De la peste au nudisme, en passant par Vegas
Cette petite commune n’était, au départ, pas destinée à devenir un complexe naturiste. D’abord touché par la peste noire en 1349, le village voit tous ses habitants décéder avant de devenir désert. Un temps habitées par des Français originaires du Roussillon, les maisons d’El Fonoll ont à nouveau été laissées vides. Mais dans les années 1930, juste avant la guerre civile, certaines maisons sont utilisées comme repères pour des jeux d’argent. El Fonoll devient alors le mini Las Vegas illégal de Catalogne. Mais la guerre mettra un terme à cette belle époque en rasant une bonne partie du village, le laissant en ruine et abandonné de nouveau.
En 1967, il est racheté par un phalangiste, adepte d’un courant politique autoritaire proche du franquisme, qui utilisait le bois des forêts environnantes et ce qui restait des ruines pour les revendre. Ses héritiers ont ensuite vendu le village à quatre chasseurs, qui l’ont transformé en un terrain de chasse privé. L’un d’eux faisait des affaires avec l’entrepreneur barcelonais, Emili Vives, et lui a vendu le village en 1995.

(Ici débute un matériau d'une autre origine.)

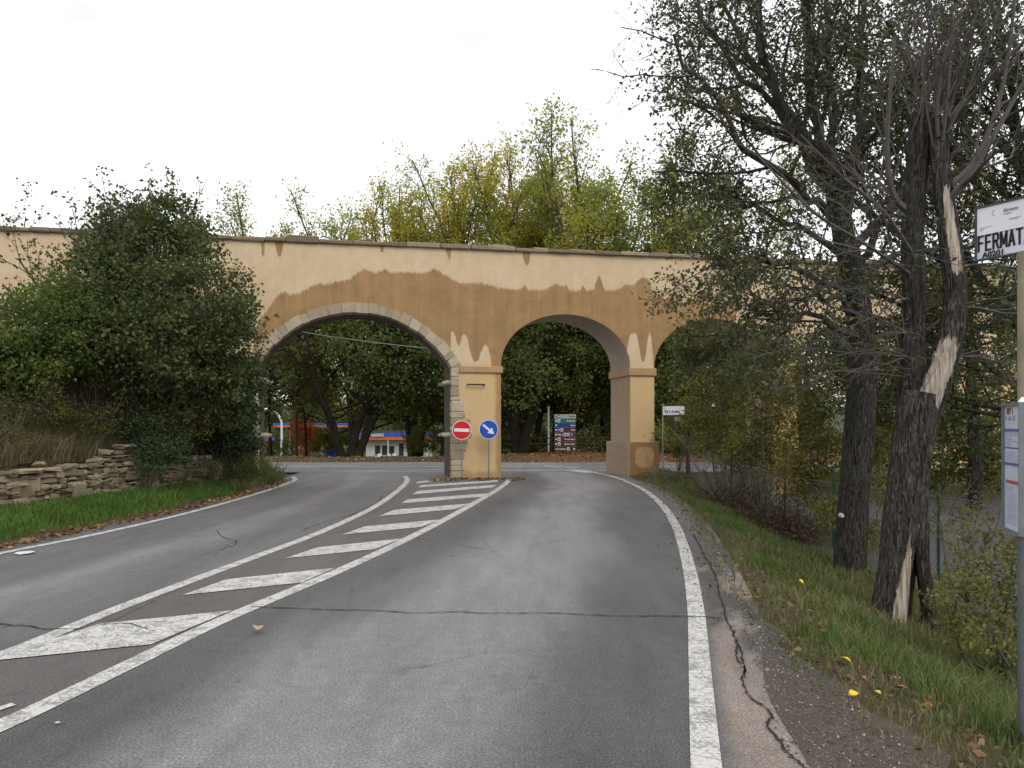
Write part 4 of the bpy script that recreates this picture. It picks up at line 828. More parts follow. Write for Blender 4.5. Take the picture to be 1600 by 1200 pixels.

Si le prix d’acquisition est encore tenu secret, le propriétaire a avoué qu’il s’agissait de l’équivalent de ce que coûtait un appartement à Barcelone à l’époque. “Quand j’ai racheté le village je n’avais pas encore la volonté d’en faire un endroit naturiste, mon seul objectif était de le reconstruire” confie le propriétaire. C’est après avoir vécu deux ans dans une caravane et ressuscité le village, que “l’idée d’en faire un lieu naturiste m’est venue, il a fallu alors faire quelques modifications » ajoute Emili Vives. Mais le plus difficile était de rendre le projet légal.
Des difficultés légales
Aujourd’hui, le village appartient à la municipalité de Passanant en tant que hameau. “Lorsque j’ai présenté le projet à la Generalitat, ils m’ont recommandé de supprimer le mot naturiste si je voulais que les choses se passent bien, mais je n’ai pas écouté”, confie le Catalan. Il en a connu les conséquences pendant des années. Après sa longue bataille judiciaire, avec les administrations publiques, les municipalités voisines et même le prêtre du village, Emili Vives a pu réaliser son projet grâce à la règle du “silence vaut accord”, qui a joué en sa faveur. Pour autant, El Fonoll n’est pas reconnu comme un village à part entière et n’est pas connecté aux services publics.
Mais l’histoire se répète pour le septuagénaire. Ce dernier a racheté un autre village pour en faire un lieu créatif dédié aux artistes, mais il se voit confronter aux mêmes problèmes administratifs que pour El Fonoll. Un nouveau défi pour Vives, qui se montre cette fois un peu moins optimiste.